EY claims success in using AI to find audit frauds
December 2, 2023
Big Four firm says suspicious activity quickly spotted but industry disagrees about relying on the new technology
When Big Four accounting firm EY tried out an artificial intelligence system trained at recognising fraud on the accounts of some of its UK audit clients earlier this year, the results were striking.
According to Kath Barrow, EY’s UK and Ireland assurance managing partner, the new system detected suspicious activity at two of the first 10 companies checked. The clients subsequently confirmed that both cases had been frauds.
This early success illustrates why some in the industry believe AI has great potential to improve audit quality and reduce workloads. The ability of AI powered systems to ingest and analyse vast quantities of data could, they hope, provide a powerful new tool for alerting auditors to signs of wrongdoing and other problems.
Yet auditors disagree sharply about how far they can rely on a technology that has not yet been widely tested and is often poorly understood.
Some audit firms are sceptical that AI systems can be fed enough high quality information to detect the multiple different potential forms of fraud reliably. There are also some concerns about data privacy, if auditors are using confidential client information to develop AI.
The questions mean there are clear differences in approach between the UK’s big audit firms. While EY declined to reveal the details of its software or the nature of the frauds it had discovered, Barrow said the results suggested the technology had “legs” for auditing.
“That feels like something we should be developing or exploring,” she said.
However, Simon Stephens, AI lead for audit and assurance at the UK business of Deloitte, another of the Big Four audit firms, pointed out that frauds were relatively rare and tended to differ from each other. That would mean there were not necessarily tell-tale patterns for AI systems to pick up.
“Frauds are . . . unique and each is perpetrated in a slightly different way,” Stephens said. “By nature they are designed to circumvent safeguards through novel uses of technology or exploiting new weaknesses, and AI doesn’t play well there right now.”
Regulators are likely to have the final say over how the technology can be deployed. Jason Bradley, head of assurance technology for the UK’s Financial Reporting Council, the audit watchdog, said AI presented opportunities to “support improved audit quality and efficiency” if used appropriately.
But he warned that firms would need the expertise to ensure systems worked to the right standards. “As AI usage grows, auditors must have the skills to critique AI systems, ensuring the use of outputs is accurate and that they are able to deploy tools in a standards-compliant manner,” he said.
While traditional audit software must be told which data patterns indicate fraud or other problems, AI systems are trained to spot issues using machine learning and data from multiple past known cases of misconduct. Over time they should become better at doing so as they accumulate experience.
The technology could be particularly helpful if it reduces auditor workloads. Firms across the world are struggling to train and recruit staff.
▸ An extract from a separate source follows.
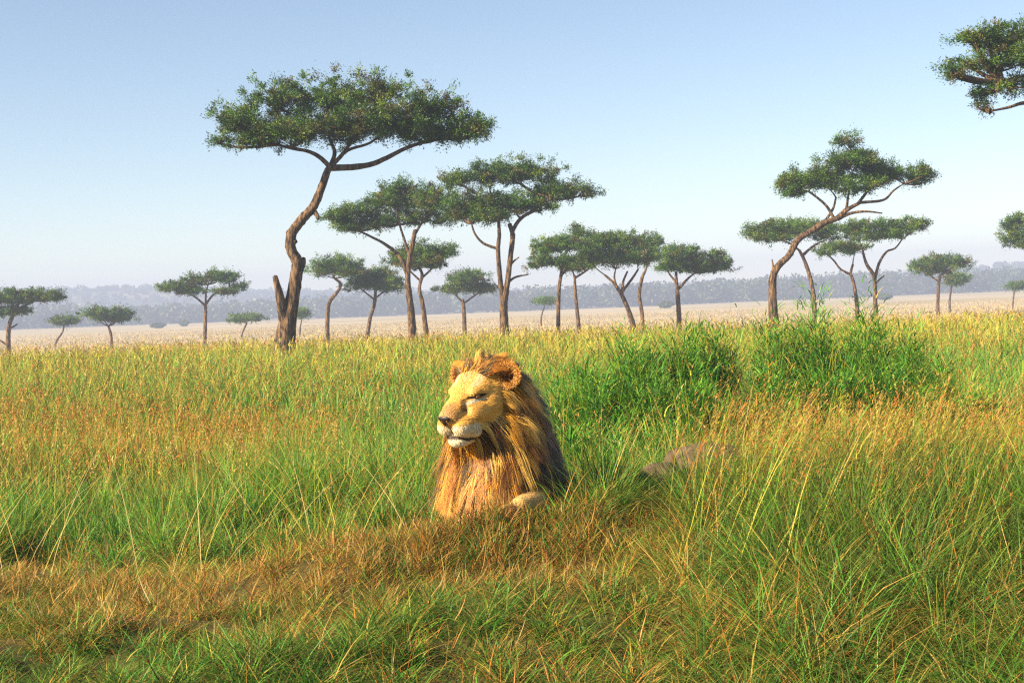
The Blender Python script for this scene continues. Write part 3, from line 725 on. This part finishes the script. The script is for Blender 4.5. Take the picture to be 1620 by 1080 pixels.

It could also help raise standards: in recent years auditors have missed serious financial problems that have caused the collapse of businesses including outsourcer Carillion, retailer BHS and café chain Patisserie Valerie.
EY’s experiment, according to Barrow, used a machine-learning tool that had been trained on “lots and lots of fraud schemes”, drawn from both publicly available information and past cases where the firm had been involved. While existing, widely used software looks for suspicious transactions, EY said its AI-assisted system was more sophisticated. It has been trained to look for the transactions typically used to cover up frauds, as well as the suspicious transactions themselves. It detected the two fraud schemes at the 10 initial trial clients because there had been similar patterns in the training data, the firm said.
“All it’s doing is saying: This is something you should explore further,” Barrow said of the AI system, which she described as a “co-pilot” for auditors. “It focuses our efforts to understand more.”
Yet other firms doubt that AI systems are clever enough to detect sophisticated frauds. KPMG UK, another Big Four auditor, echoed the concerns of Stephens at Deloitte.
“Fraud by its nature is unpredictable and therefore using known fraud cases to train machine learning models is challenging,” KPMG said.
Stephens acknowledged that the technology had its uses in auditing. But he saw a far more limited role for it. “AI can automate some of the more mundane, repeatable tasks and allows our auditors to focus on the areas of greatest risk,” he said.
Deloitte currently restricts use of AI to less complex tasks, providing clear instructions on what kinds of anomalies to look for in company accounts.
One issue, Stephens said, was that a company might regard its detailed financial data as proprietary information. That would make it difficult to use that private information to train a system that subsequently audited another company.
“Anyone developing AI has to be cognisant of that,” he said.
Barrow acknowledged there were challenges. She said it was vital for auditors to understand how the AI system’s coding worked, the real meaning of the results it produced and the nature of the data that had been used to train it.
“We need to supplement it with . . . applying that auditor lens of scepticism, so that we can be clear it’s fit for purpose,” she said.
She also recognised the issue around using proprietary corporate information to train AI systems. But she said there was enough publicly available information to supplement EY’s own casework and provide meaningful training for the firm’s own AI systems.
“Technology is already applied in quite a big way to help us with risk assessment, with risk identification,” Barrow said. “AI will be increasingly another tool at our disposal to do that.”